Eutelsat confirms Nilesat relationship
October 29, 2021
By Chris Forrester
Eutelsat has unveiled its Q1 revenues – the final set of numbers before Rodolphe Belmer’s departure from the business. The financials were not good.
Each and every division showed falling revenues. Its all-important contracted backlog also fell €200 million y-o-y to €4.2 billion. The good news, such as it is, is that Eutelsat has firmed up a curious “limited” contract with its long-term partner Nilesat. The two operate the 7/8 degrees West orbital slot. The Nilesat relationship was due to be renewed back in the summer, but better late than never.
Indeed, the consensus is that the Nilesat renewal covered about half of the previous contract. Eutelsat says it now has “Multiple agreements” including multi-year, multi-transponders contracts with the UAE’s Du, the important Jordan Media City and Abu Dhabi Media.
“Management has argued [that Nilesat] is in line with their FY22 guidance. Eutelsat plans to have resold most of the capacity returned by the end of FY23. It has already been able to resell part of this capacity on double-digit price increases in three agreements in the Middle East,” says Sami Kassab, media analyst from investment bank Exane/BNPP.
Some of the numbers are not within Eutelsat’s control. For example, the US troop withdrawals from Afghanistan means a lower military demand for connectivity in the region. This resulted in Eutelsat only seeing a 75 per cent renewal of their previous contracts with the military.
Eutelsat announced October 28th a c€30 million annual deal with Hispasat on Eutelsat Konnect.

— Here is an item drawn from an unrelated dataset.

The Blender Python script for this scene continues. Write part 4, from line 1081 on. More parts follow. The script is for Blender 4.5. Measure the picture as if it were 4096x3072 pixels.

This comes on the heels of a distribution agreement with Deutsche Telekom in Germany and underpins the view that Fixed Broadband is making solid progress.
The divisional numbers (as reported) are y-o-y:
Broadcast Down 6.8 per cent
Data/Prof.Video Down 2.8 per cent
Gov’t Services Down 3.6 per cent
Fixed Broadband Down 28.8 per cent
Mobile Down 3.4 per cent
Overall Down 7.1 per cent
Despite these disappointments, Belmer said that the operator’s Q1 revenues “are in line with our expectations”.
Eutelsat says it is on track to receive the first slice of its FCC ‘incentive’ payment for clearing key C-band frequencies over the US. The sum, $125 million, will be followed by a second tranche of $382 million later in 2023. SES and Intelsat are also in for significant FCC payments.